Besides the 3D Depth Sensing camera, the Mate 20 Pro also has another biometric security: an in-screen fingerprint sensor. For the most part, it has little difficulty accurately detecting my fingerprint, though it is noticeably slower than conventional fingerprint sensors.

Finally, we have the Mate 20 Pro’s new Leica Triple Camera system. Now consisting of a 40MP f/1.8 primary shooter, a 20MP f/2.2 ultra-wide camera, and an 8MP f/2.4 telephoto sensor, I’m quite impressed with the phone’s camera performance.

Without a doubt the primary 40MP sensor can take great-looking shots, and surprisingly enough, even the 20MP ultra-wide shooter is quite decent, though the wide-angle nature of the camera can result in some distortion, showcasing a fisheye-like effect. For the most part, however, the phone handles the distortion pretty well.

But like most phones with multiple cameras, the Mate 20 Pro’s image quality differs from one sensor to another. The best one is definitely the 40MP sensor, while the 20MP ultra-wide camera captures images with warmer colour temperature and less details. I didn’t manage to capture any good sample shots with the 8MP telephoto lens, though it’s likely the worst performer compared to the other two sensors.

It’s worth noting that I’ve only tested the Mate 20 Pro’s camera performance in good lighting conditions, and most smartphones can usually capture good images in this scenario. The real challenge lies in low light photography, and only that can highlight any possible weakness in the Leica Triple Camera system.

Based on my brief time with the Huawei Mate 20 Pro, it’s potentially the best Mate phone yet.

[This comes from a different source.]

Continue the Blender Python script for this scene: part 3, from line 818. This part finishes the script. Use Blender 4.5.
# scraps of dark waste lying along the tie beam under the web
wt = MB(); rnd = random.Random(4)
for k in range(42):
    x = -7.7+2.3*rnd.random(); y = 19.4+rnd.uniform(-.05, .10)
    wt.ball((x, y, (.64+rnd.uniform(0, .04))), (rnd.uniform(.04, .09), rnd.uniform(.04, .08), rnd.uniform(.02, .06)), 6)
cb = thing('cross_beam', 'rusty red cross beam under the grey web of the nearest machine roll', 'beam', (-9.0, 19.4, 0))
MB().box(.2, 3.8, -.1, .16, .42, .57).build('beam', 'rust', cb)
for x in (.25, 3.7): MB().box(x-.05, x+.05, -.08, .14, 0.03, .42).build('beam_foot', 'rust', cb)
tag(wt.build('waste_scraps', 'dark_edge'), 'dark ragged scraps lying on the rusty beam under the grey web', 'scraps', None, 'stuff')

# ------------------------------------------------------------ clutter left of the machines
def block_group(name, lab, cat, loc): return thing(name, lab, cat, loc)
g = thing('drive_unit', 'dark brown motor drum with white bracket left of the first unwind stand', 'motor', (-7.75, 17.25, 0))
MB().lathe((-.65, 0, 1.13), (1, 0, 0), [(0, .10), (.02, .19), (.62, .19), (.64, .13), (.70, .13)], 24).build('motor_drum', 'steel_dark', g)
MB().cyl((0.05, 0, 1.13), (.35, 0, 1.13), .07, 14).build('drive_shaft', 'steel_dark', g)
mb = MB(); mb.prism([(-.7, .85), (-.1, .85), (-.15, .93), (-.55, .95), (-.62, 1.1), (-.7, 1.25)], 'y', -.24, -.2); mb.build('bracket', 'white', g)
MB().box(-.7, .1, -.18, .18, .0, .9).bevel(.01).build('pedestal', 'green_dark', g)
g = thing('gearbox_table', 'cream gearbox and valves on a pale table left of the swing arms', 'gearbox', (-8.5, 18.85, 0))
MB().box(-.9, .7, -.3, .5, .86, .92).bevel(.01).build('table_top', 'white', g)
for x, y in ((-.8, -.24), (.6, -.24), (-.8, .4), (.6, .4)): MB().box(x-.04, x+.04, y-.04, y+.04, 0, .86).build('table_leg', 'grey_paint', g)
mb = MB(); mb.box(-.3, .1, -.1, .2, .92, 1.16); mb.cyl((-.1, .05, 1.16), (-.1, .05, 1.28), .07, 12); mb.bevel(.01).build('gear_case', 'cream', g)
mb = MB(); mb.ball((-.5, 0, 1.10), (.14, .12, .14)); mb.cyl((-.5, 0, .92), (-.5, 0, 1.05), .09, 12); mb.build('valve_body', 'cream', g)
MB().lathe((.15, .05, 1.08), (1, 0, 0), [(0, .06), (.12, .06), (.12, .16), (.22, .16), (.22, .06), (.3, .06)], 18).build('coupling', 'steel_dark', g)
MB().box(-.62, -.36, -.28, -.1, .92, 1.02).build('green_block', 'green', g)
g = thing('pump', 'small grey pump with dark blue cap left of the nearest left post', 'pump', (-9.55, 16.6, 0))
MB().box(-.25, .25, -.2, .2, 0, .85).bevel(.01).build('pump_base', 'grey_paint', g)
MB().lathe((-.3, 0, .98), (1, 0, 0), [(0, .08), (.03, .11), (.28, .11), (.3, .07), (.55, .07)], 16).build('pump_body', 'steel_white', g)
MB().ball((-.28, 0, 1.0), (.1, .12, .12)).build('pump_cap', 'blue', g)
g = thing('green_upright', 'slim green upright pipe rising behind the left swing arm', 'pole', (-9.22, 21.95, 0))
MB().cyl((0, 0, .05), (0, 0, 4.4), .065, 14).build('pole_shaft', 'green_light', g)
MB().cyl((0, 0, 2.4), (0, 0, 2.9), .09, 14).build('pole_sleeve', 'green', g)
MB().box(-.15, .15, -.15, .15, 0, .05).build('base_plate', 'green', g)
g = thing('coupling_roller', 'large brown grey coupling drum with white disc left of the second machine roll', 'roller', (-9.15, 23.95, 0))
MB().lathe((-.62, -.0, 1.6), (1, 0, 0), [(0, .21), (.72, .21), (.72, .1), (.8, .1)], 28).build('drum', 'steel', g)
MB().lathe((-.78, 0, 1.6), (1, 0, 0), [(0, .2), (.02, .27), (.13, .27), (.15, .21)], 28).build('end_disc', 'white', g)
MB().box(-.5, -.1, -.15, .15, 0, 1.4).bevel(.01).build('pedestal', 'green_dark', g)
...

Riding on the momentum generated by the P20 series, I’m pretty positive the Mate 20 series can repeat the success of the former. Although the Mate 20 Pro isn’t an affordable phone – the 128GB model with 6GB of RAM retails at RM3,599 in Malaysia – that’s how much premium flagship phones go for in this region; it’s an expected price point.

In a market flooded with so many flagship smartphones, the Mate 20 Pro stands out with its Leica-branded cameras, unique design, and large battery capacity. It has a lot of potential, and I can’t wait to put it through its paces in a full review.